About 60km or an hour by ferry south-west of Hong Kong, Macau combines a charming traditional former Portuguese heritage with its Chinese roots. The “Las Vegas of Asia” is aiming to broaden its appeal from a gambling mecca and shopping and conference centre to become a destination for couples and families. The new Sheraton “Macao” Macau hopes to attract patrons with first class amenities including superb beds, spacious bathrooms, big TVs with cable and Wifi, spas, gym, kids’ club, three restaurants (Asian, Italian, international), and three outdoor swimming pools. Guests can relax on daybeds in private cabanas amid lush foliage. Why go? Gambling, clubbing, stupendous stage shows beyond the imagination, entertainment and uber-shopping experiences remain the big attractions. Forget the coin-operated rides our own kids enjoy: pause in Macau’s massive shopping malls and you’re likely to find a replica Venetian canal created mid-promenade, replete with a real-size gondola for you to ride in, and a gondolier performing a robust rendition of O Sole Mio. Dubai, eat your heart out! But if you’re into sensory overload and visually arresting architecture, throbbing energy and bustling activity, there’s nothing like Macau as an introduction to the pulsating presence of modern China. English is, of course, widely spoken and autumn (October to December) the best time to visit. See Macau clips on YouTube for just a hint of the astounding atmosphere.

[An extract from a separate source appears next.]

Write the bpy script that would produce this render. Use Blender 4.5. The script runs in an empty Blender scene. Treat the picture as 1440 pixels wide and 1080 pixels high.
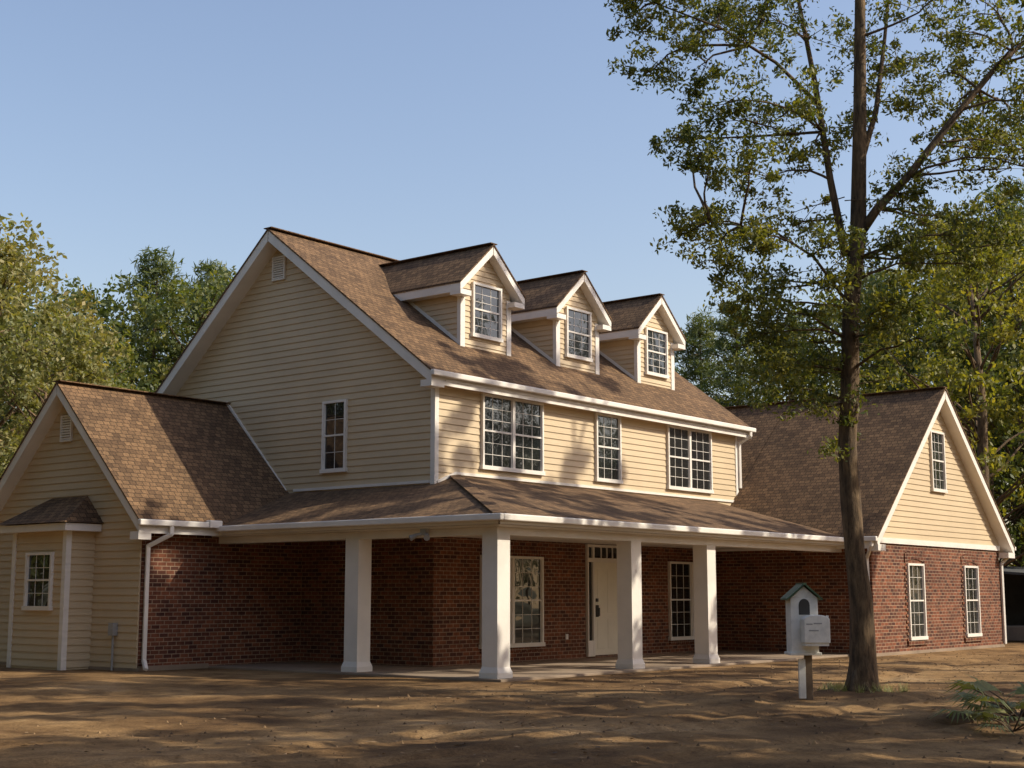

An hour to the north by air is Shanghai, China’s biggest city and said to be the world’s biggest city by population. At any rate, as home on some estimates to 23 million people, it’s bigger than the whole of Australia, bigger than Beijing, is China’s commercial and financial centre, has a fascinating history and is an overwhelming centre of limitless delights with its blend of modern and traditional, western and oriental, cultures, food and sights. Shanghai need not be intimidating to get around. There are countless single and multi-day organised tours on offer, the perfect way to see the most in a limited time. Roughly half way between Macau/Hong Kong and Beijing, Shanghai’s ideally placed for visitors to take a high-speed train to reach the Chinese capital and the Great Wall. Although flying time between the two centres is short (similar to Sydney-Brisbane, Sydney-Melbourne), adding in the cities’ infernal traffic tangles makes the 300kph rail trip, at under five hours, appealing. More like a plane, the high-speed service avoids delays due to congestion or fog/smog, offers three classes of travel, costs less than half the price of an airfare, and the view out the windows is definitely more interesting.

A GOOD DEAL for the cruise of a lifetime is to be had if you’re quick. Boutique SeaDream II departs the port of Rome October 13 on a dazzling week-long itinerary taking in Corsica, Elba (for Tuscany), Viareggio (for Florence), Portovenere in the Cinque Terre of the Italian Riviera, Portofino, Monte Carlo and Nice. I’ve visited these ports and highly recommend the vessel with only 100 guests in around 50 superb staterooms and 1:1 crew. For US$3426pp twin share [about $3280 each] you get (truly) 5-star dining, drinks from the open bars, wines with lunch/dinner, nightly cocktails, power and sail water sports, bikes for shore excursions, gratuities, port charges and taxes. The original brochure price was US$9327pp.